Over the last few years, mutual fund investors have lost their appetite for risk. Nearly 25% say they are okay with below-average returns if it means little or no risk of losing principal. But it's nearly impossible to successfully invest for retirement without taking on some risk.


So what's an investor to do? Diversify!

How Not to Diversify

Diversification is an investing concept that means you spread your money out over several types of investments, reducing risk and maximizing returns. For example, a portfolio that consists of one company's stock is not diversified. The value of that stock can be wiped out with a single CEO misstep or poor earnings report.

Many investors get caught up in single stocks by investing in their employer's stock. At the time of the BP oil spill, employees had nearly 33% of their 401(k)s tied up in BP stock. In the following weeks, the stock lost half its value, and in late 2012, it was still trading at 30% below its 2010 high.

Diversification Made Easy

Mutual funds make it easy to diversify your retirement investments. For $700, you could buy one share of one stock like Apple. Or you could buy several shares of a mutual fund that invests in dozens of companies, including Apple.

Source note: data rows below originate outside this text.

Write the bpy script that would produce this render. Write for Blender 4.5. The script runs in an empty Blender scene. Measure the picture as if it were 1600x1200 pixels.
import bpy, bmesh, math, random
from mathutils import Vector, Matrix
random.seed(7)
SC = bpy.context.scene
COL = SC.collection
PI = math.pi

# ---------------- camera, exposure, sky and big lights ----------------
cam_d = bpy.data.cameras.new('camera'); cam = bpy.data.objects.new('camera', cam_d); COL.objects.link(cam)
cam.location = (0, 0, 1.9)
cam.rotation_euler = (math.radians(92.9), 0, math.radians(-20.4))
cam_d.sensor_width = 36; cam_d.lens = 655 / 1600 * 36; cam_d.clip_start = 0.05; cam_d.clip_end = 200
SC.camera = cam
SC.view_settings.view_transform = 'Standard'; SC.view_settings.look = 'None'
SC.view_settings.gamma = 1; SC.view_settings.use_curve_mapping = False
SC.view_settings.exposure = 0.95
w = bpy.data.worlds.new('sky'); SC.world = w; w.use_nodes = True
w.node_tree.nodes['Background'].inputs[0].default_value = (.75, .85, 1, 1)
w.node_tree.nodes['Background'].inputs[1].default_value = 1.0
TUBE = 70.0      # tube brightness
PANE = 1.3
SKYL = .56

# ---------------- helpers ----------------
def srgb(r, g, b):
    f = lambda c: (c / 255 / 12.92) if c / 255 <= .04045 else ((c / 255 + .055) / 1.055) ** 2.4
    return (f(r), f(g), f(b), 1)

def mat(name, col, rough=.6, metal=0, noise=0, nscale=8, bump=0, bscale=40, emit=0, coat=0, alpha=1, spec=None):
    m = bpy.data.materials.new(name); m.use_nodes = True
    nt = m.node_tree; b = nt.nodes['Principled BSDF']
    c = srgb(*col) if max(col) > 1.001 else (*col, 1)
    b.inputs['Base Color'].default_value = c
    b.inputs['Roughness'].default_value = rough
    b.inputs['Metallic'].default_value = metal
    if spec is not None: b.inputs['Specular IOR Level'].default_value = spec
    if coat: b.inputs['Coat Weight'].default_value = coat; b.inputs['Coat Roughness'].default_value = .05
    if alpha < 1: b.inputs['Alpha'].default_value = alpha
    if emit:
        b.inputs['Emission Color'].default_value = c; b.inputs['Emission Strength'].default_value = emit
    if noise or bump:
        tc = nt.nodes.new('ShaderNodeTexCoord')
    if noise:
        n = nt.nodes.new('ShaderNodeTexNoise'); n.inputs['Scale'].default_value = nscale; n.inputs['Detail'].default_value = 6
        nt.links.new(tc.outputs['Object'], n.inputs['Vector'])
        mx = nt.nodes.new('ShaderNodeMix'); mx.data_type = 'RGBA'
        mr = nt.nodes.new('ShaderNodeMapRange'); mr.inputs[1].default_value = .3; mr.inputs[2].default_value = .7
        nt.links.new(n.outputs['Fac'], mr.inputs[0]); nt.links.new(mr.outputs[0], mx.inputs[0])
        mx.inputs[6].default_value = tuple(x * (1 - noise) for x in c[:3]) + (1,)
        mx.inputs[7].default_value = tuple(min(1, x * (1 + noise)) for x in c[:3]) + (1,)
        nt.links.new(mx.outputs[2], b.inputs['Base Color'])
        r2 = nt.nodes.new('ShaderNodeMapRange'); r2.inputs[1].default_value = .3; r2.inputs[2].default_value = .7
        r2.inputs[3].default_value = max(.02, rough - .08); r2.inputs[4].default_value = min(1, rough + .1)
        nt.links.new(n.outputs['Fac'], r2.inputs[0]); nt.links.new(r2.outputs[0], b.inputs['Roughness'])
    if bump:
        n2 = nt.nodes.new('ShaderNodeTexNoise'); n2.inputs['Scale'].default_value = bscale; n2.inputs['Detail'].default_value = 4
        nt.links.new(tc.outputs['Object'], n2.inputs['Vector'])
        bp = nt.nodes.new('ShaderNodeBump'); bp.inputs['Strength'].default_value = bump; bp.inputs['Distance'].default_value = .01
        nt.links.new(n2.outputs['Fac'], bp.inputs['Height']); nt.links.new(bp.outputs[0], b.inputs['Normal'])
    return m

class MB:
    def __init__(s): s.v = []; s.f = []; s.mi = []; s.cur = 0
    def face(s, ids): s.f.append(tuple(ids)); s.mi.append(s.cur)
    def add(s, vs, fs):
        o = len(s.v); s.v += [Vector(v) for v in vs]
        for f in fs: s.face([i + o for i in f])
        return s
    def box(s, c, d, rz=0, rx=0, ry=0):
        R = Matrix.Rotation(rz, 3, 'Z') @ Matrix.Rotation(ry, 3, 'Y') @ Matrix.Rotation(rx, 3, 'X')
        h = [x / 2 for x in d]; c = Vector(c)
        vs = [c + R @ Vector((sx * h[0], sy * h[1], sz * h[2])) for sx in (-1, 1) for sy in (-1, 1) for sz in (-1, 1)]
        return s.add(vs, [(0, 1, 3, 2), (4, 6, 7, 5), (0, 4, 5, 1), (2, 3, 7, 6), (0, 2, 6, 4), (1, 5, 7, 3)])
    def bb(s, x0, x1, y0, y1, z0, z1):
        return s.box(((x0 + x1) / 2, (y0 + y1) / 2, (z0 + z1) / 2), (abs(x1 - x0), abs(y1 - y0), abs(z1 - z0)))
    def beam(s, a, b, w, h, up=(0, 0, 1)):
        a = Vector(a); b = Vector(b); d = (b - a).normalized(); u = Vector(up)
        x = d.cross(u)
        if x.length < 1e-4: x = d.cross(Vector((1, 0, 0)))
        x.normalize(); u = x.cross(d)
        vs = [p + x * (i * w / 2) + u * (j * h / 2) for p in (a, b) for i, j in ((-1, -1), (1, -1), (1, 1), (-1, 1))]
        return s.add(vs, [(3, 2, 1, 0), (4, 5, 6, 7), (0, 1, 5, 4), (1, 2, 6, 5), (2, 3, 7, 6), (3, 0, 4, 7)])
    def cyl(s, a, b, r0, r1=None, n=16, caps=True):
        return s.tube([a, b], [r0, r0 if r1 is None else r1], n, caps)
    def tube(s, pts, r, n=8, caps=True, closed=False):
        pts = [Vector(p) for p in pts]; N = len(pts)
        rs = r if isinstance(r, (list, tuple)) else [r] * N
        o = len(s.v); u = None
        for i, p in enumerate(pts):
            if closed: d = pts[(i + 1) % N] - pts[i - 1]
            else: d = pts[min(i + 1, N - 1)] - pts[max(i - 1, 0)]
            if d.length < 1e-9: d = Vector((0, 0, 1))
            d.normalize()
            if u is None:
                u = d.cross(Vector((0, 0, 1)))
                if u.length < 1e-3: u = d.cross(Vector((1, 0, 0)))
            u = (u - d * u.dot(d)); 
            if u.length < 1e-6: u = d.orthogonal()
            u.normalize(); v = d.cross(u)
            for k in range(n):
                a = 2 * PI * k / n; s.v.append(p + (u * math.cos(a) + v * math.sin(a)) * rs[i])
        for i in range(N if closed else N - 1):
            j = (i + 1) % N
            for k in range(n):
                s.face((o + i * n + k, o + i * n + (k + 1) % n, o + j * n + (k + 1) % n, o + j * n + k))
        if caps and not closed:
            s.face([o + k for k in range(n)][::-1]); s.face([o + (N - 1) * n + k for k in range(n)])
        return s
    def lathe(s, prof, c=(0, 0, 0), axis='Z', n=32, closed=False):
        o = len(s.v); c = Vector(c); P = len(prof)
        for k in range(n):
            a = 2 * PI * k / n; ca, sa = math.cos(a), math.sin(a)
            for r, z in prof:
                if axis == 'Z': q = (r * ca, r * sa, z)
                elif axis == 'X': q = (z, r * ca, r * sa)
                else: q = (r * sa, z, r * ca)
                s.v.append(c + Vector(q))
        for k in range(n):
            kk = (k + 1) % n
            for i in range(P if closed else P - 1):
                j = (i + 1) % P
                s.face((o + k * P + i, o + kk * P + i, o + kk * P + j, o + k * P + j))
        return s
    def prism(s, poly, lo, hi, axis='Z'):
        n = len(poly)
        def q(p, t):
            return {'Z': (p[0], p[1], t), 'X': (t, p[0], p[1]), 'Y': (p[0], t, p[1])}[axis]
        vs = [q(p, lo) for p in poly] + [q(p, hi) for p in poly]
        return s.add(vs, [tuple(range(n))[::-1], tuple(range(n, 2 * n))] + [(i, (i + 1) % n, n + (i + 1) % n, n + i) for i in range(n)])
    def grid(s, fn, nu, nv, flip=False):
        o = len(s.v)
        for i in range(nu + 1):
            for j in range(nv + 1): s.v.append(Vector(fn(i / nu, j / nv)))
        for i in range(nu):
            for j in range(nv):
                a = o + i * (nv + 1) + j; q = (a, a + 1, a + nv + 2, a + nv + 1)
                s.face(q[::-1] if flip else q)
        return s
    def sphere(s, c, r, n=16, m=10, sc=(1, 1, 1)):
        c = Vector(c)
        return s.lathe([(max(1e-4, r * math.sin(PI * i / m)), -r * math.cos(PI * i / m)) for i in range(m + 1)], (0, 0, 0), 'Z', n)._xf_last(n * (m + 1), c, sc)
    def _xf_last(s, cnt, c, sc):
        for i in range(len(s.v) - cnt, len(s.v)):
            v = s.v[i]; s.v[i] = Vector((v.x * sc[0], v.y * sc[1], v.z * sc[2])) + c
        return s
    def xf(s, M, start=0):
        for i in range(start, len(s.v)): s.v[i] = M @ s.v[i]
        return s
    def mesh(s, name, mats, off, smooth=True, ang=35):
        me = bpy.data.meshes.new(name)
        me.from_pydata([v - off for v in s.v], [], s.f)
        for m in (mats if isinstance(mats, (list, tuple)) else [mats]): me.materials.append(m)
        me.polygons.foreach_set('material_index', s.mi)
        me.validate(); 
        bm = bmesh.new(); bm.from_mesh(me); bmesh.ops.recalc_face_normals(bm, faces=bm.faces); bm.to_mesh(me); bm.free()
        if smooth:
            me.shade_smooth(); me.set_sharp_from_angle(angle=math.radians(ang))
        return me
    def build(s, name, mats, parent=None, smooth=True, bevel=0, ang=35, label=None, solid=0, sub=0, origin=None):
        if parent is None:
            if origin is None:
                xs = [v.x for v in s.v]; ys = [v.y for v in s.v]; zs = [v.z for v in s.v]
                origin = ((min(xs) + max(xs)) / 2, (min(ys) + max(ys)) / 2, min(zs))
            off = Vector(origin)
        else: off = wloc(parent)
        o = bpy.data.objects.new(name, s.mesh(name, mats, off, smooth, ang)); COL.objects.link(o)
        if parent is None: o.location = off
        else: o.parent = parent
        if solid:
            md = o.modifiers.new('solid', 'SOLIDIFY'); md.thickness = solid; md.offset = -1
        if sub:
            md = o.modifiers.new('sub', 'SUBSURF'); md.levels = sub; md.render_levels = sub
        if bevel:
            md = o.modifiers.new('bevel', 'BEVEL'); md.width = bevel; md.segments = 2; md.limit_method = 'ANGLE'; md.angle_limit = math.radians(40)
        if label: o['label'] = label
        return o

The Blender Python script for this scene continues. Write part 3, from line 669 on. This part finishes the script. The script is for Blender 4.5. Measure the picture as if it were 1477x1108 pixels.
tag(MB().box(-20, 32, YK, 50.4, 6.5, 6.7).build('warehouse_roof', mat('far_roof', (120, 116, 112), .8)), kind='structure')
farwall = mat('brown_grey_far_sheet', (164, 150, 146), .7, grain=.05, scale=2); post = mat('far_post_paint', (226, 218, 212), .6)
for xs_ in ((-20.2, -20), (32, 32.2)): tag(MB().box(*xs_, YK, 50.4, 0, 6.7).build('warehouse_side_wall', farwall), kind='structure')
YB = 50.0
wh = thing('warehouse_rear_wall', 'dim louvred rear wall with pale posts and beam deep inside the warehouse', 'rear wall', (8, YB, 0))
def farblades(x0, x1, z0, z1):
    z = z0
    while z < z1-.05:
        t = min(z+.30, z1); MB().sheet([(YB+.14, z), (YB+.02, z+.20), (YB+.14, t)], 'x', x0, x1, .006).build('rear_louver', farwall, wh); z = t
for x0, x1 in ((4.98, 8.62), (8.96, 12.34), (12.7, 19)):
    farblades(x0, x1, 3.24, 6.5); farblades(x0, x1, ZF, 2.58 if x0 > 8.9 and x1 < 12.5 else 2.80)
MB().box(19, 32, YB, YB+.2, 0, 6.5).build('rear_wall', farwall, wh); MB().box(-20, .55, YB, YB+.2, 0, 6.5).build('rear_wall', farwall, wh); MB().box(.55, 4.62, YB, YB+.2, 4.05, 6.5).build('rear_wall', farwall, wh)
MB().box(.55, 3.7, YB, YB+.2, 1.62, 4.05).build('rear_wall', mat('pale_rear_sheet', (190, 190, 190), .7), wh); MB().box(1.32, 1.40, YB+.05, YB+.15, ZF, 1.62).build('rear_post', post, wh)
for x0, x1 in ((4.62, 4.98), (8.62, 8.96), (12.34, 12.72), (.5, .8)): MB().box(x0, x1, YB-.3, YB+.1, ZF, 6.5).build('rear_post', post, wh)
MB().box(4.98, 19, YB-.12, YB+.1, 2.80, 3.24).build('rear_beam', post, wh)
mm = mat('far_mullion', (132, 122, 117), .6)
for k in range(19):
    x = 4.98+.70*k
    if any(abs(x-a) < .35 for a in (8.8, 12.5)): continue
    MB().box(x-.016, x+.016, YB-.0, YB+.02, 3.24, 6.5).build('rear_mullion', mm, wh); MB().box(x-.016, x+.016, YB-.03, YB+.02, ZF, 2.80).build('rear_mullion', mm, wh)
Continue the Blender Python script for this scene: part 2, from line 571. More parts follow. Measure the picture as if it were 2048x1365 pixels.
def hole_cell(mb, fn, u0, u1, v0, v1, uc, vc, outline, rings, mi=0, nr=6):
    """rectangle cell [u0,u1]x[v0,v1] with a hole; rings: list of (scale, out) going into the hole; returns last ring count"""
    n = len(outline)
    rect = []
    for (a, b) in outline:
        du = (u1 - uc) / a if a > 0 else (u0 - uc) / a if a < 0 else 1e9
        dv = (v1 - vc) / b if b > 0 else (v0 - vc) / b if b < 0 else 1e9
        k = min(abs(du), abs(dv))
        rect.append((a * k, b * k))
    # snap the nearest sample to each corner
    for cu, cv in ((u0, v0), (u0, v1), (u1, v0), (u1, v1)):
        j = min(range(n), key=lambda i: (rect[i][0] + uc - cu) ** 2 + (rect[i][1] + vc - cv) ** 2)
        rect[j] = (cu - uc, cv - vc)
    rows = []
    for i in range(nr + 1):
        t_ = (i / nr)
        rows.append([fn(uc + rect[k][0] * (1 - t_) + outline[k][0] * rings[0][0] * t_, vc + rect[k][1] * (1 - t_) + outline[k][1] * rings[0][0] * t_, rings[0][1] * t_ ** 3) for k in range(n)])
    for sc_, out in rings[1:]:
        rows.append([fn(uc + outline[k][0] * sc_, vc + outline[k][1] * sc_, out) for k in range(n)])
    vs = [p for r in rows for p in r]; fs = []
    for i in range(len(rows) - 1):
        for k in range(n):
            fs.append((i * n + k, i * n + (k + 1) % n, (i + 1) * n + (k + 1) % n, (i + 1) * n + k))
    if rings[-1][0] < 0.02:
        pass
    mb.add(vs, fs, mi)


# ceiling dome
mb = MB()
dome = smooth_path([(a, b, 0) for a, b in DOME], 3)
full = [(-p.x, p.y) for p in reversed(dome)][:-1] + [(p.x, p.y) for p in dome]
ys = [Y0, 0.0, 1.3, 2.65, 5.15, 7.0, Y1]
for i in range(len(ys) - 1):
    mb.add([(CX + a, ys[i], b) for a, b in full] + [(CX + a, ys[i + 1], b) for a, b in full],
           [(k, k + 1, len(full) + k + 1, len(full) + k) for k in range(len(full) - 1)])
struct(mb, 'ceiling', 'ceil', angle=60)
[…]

But buying one mutual fund isn't enough diversification for your retirement savings. Dave recommends an equal mix of four types of mutual funds that compliment one another.

•           Growth funds invest in established, less risky companies. They have the potential for strong returns without following scary market swings.

•           Growth and income funds focus on big-name companies, providing stability in down markets and steady growth when the market rebounds.

•           Aggressive growth funds give your portfolio a kick by investing in smaller companies with big growth potential.

•           International funds allow you to invest in household brands that aren't based in the U.S.

These fund types work as a team to lower your risk without stifling investment growth. You can't diversify away 100% of your risk. But by selecting this mix of mutual funds with a history of strong returns, you can expect long-term growth that's worth the risk you're taking.